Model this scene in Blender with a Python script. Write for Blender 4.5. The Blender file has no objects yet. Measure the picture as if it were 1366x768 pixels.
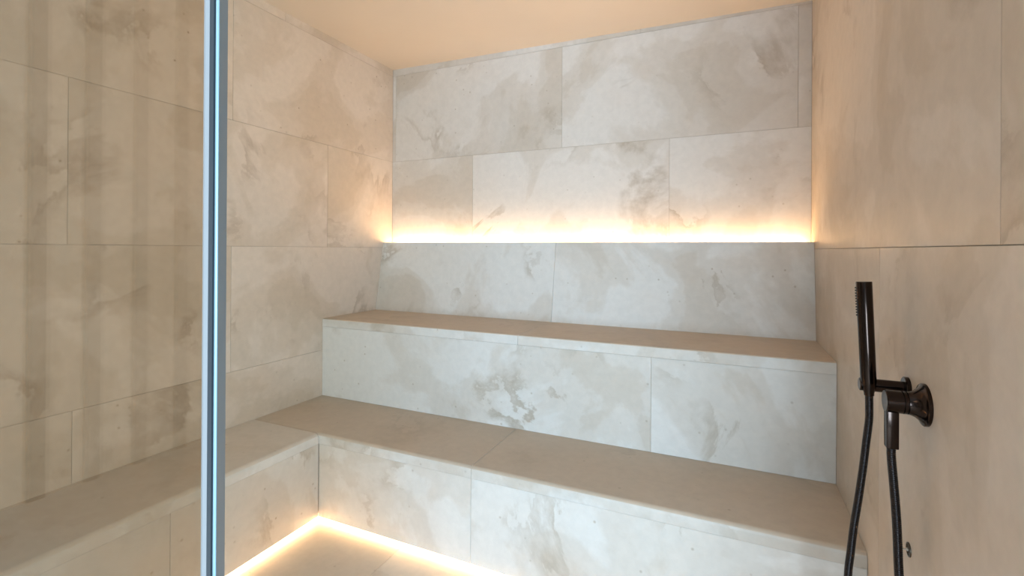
import bpy, bmesh, math, random
from mathutils import Vector, Matrix
random.seed(7)
S = bpy.context.scene
C = S.collection

# ------------------------------------------------------------------ camera
cam_d = bpy.data.cameras.new('camera'); cam = bpy.data.objects.new('camera', cam_d); C.objects.link(cam)
S.camera = cam
yaw, pitch, roll, FPX = 0.42507, 0.0011, 0.00566, 642.17
F = Vector((-math.sin(yaw)*math.cos(pitch), math.cos(yaw)*math.cos(pitch), math.sin(pitch)))
R = Vector((math.cos(yaw), math.sin(yaw), 0)); U = R.cross(F)
R2 = math.cos(roll)*R + math.sin(roll)*U; U2 = -math.sin(roll)*R + math.cos(roll)*U
M = Matrix((R2, U2, -F)).transposed().to_4x4(); M.translation = Vector((2.16195, -2.73395, 1.23754))
cam.matrix_world = M
cam_d.sensor_width = 36; cam_d.sensor_fit = 'HORIZONTAL'; cam_d.lens = FPX/1366*36
cam_d.shift_y = -51.92/1366
cam_d.clip_start = .02

# ------------------------------------------------------------------ light and exposure
W_ = bpy.data.worlds.new('world'); S.world = W_; W_.use_nodes = True
bg = W_.node_tree.nodes['Background']; bg.inputs[0].default_value = (.75, .87, 1, 1); bg.inputs[1].default_value = .5
S.view_settings.view_transform = 'Standard'; S.view_settings.look = 'None'
S.view_settings.gamma = 1; S.view_settings.use_curve_mapping = False
S.view_settings.exposure = 0
def area(name, loc, target, sx, sy, power, col):
    d = bpy.data.lights.new(name, 'AREA'); d.shape = 'RECTANGLE'; d.size = sx; d.size_y = sy; d.energy = power; d.color = col
    o = bpy.data.objects.new(name, d); C.objects.link(o); o.location = loc
    o.rotation_euler = (Vector(target)-Vector(loc)).to_track_quat('-Z', 'Y').to_euler()
    return o
# daylight falling through the anteroom window behind the photographer
area('window_daylight', (2.95, -5.0, 1.1), (.9, 0, .8), 1.7, 1.4, 205, (.61, .82, 1.0))
# unseen warm fill light, added to brighten the anteroom
area('anteroom_fill', (1.0, -3.6, 2.44), (1.0, -3.6, 0), 1.2, .6, 10, (1, .8, .58))
LED_COL = (1.0, .64, .33)
LED_TOP, LED_LOW = 30, 58

# ------------------------------------------------------------------ room sizes
W, L = 2.5219, .4357                 # right wall, front face of side bench
B1, B2 = 1.0727, .6317                # front faces of the two back benches
R0, R1 = .170, .098                 # backrest front, bottom and top
H1, H2, H3, H = .3828, .8306, 1.2812, 2.4847
SL = .0462                           # seat slab thickness
FZ = -.025                           # floor
ZJ = 1.2466                          # tile row joint at seat-back height
GY = -2.2                            # plane of the glass front
AX0, AX1, AY, HA = -1.0, 4.2, -5.2, 3.5       # anteroom

# ------------------------------------------------------------------ materials
def new_mat(name):
    m = bpy.data.materials.new(name); m.use_nodes = True
    return m, m.node_tree.nodes, m.node_tree.links, m.node_tree.nodes['Principled BSDF']
def simple(name, col, rough=.5, metal=0, **kw):
    m, n, l, p = new_mat(name)
    p.inputs['Base Color'].default_value = (*col, 1); p.inputs['Roughness'].default_value = rough; p.inputs['Metallic'].default_value = metal
    ns = n.new('ShaderNodeTexNoise'); ns.inputs['Scale'].default_value = kw.get('ns', 40)
    mr = n.new('ShaderNodeMapRange'); mr.inputs['To Min'].default_value = rough*.85; mr.inputs['To Max'].default_value = rough*1.15
    l.new(ns.outputs[0], mr.inputs[0]); l.new(mr.outputs[0], p.inputs['Roughness'])
    if 'coat' in kw: p.inputs['Coat Weight'].default_value = kw['coat']; p.inputs['Coat Roughness'].default_value = .08
    return m
def ramp(n, stops):
    r = n.new('ShaderNodeValToRGB'); e = r.color_ramp.elements
    e[0].position, e[0].color = stops[0][0], (*stops[0][1], 1) if len(stops[0][1]) == 3 else stops[0][1]
    e[1].position, e[1].color = stops[-1][0], (*stops[-1][1], 1)
    for p_, c_ in stops[1:-1]:
        x = e.new(p_); x.color = (*c_, 1)
    return r
def g3(v): return (v, v, v)
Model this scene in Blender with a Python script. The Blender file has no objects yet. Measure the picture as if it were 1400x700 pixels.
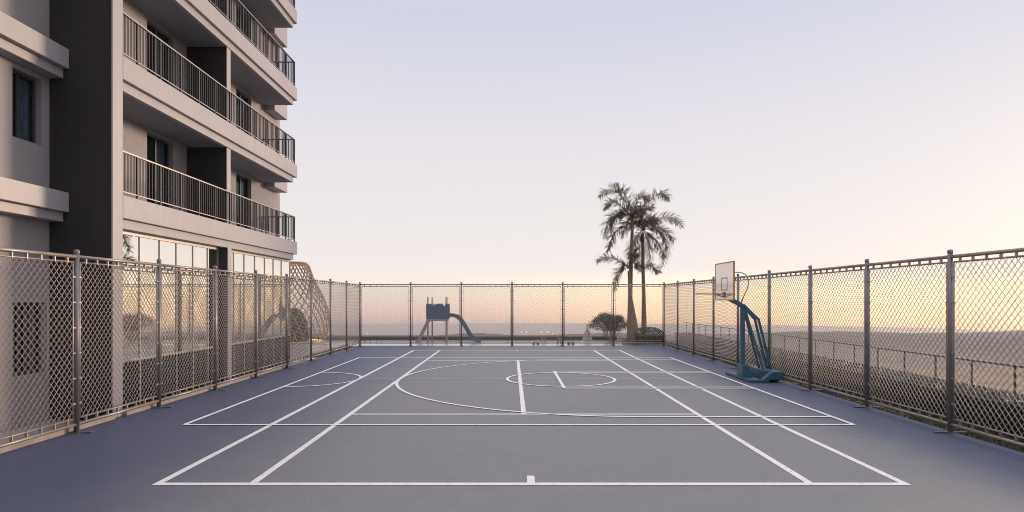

=-=-=-=-=

* [Exercise prompt]:
Repeat the material above in full and exactly, omitting the pictures.

* [Solution for this exercise]:
Model this scene in Blender with a Python script. Write for Blender 4.5. The Blender file has no objects yet. Measure the picture as if it were 1366x768 pixels.
import bpy, bmesh, math, random
from mathutils import Vector, Matrix
random.seed(7)
S = bpy.context.scene
C = S.collection

# ------------------------------------------------------------------ camera
cam_d = bpy.data.cameras.new('camera'); cam = bpy.data.objects.new('camera', cam_d); C.objects.link(cam)
S.camera = cam
yaw, pitch, roll, FPX = 0.42507, 0.0011, 0.00566, 642.17
F = Vector((-math.sin(yaw)*math.cos(pitch), math.cos(yaw)*math.cos(pitch), math.sin(pitch)))
R = Vector((math.cos(yaw), math.sin(yaw), 0)); U = R.cross(F)
R2 = math.cos(roll)*R + math.sin(roll)*U; U2 = -math.sin(roll)*R + math.cos(roll)*U
M = Matrix((R2, U2, -F)).transposed().to_4x4(); M.translation = Vector((2.16195, -2.73395, 1.23754))
cam.matrix_world = M
cam_d.sensor_width = 36; cam_d.sensor_fit = 'HORIZONTAL'; cam_d.lens = FPX/1366*36
cam_d.shift_y = -51.92/1366
cam_d.clip_start = .02

# ------------------------------------------------------------------ light and exposure
W_ = bpy.data.worlds.new('world'); S.world = W_; W_.use_nodes = True
bg = W_.node_tree.nodes['Background']; bg.inputs[0].default_value = (.75, .87, 1, 1); bg.inputs[1].default_value = .5
S.view_settings.view_transform = 'Standard'; S.view_settings.look = 'None'
S.view_settings.gamma = 1; S.view_settings.use_curve_mapping = False
S.view_settings.exposure = 0
def area(name, loc, target, sx, sy, power, col):
    d = bpy.data.lights.new(name, 'AREA'); d.shape = 'RECTANGLE'; d.size = sx; d.size_y = sy; d.energy = power; d.color = col
    o = bpy.data.objects.new(name, d); C.objects.link(o); o.location = loc
    o.rotation_euler = (Vector(target)-Vector(loc)).to_track_quat('-Z', 'Y').to_euler()
    return o
# daylight falling through the anteroom window behind the photographer
area('window_daylight', (2.95, -5.0, 1.1), (.9, 0, .8), 1.7, 1.4, 205, (.61, .82, 1.0))
# unseen warm fill light, added to brighten the anteroom
area('anteroom_fill', (1.0, -3.6, 2.44), (1.0, -3.6, 0), 1.2, .6, 10, (1, .8, .58))
LED_COL = (1.0, .64, .33)
LED_TOP, LED_LOW = 30, 58

# ------------------------------------------------------------------ room sizes
W, L = 2.5219, .4357                 # right wall, front face of side bench
B1, B2 = 1.0727, .6317                # front faces of the two back benches
R0, R1 = .170, .098                 # backrest front, bottom and top
H1, H2, H3, H = .3828, .8306, 1.2812, 2.4847
SL = .0462                           # seat slab thickness
FZ = -.025                           # floor
ZJ = 1.2466                          # tile row joint at seat-back height
GY = -2.2                            # plane of the glass front
AX0, AX1, AY, HA = -1.0, 4.2, -5.2, 3.5       # anteroom

# ------------------------------------------------------------------ materials
def new_mat(name):
    m = bpy.data.materials.new(name); m.use_nodes = True
    return m, m.node_tree.nodes, m.node_tree.links, m.node_tree.nodes['Principled BSDF']
def simple(name, col, rough=.5, metal=0, **kw):
    m, n, l, p = new_mat(name)
    p.inputs['Base Color'].default_value = (*col, 1); p.inputs['Roughness'].default_value = rough; p.inputs['Metallic'].default_value = metal
    ns = n.new('ShaderNodeTexNoise'); ns.inputs['Scale'].default_value = kw.get('ns', 40)
    mr = n.new('ShaderNodeMapRange'); mr.inputs['To Min'].default_value = rough*.85; mr.inputs['To Max'].default_value = rough*1.15
    l.new(ns.outputs[0], mr.inputs[0]); l.new(mr.outputs[0], p.inputs['Roughness'])
    if 'coat' in kw: p.inputs['Coat Weight'].default_value = kw['coat']; p.inputs['Coat Roughness'].default_value = .08
    return m
def ramp(n, stops):
    r = n.new('ShaderNodeValToRGB'); e = r.color_ramp.elements
    e[0].position, e[0].color = stops[0][0], (*stops[0][1], 1) if len(stops[0][1]) == 3 else stops[0][1]
    e[1].position, e[1].color = stops[-1][0], (*stops[-1][1], 1)
    for p_, c_ in stops[1:-1]:
        x = e.new(p_); x.color = (*c_, 1)
    return r
def g3(v): return (v, v, v)
Model this scene in Blender with a Python script. The Blender file has no objects yet. Measure the picture as if it were 1400x700 pixels.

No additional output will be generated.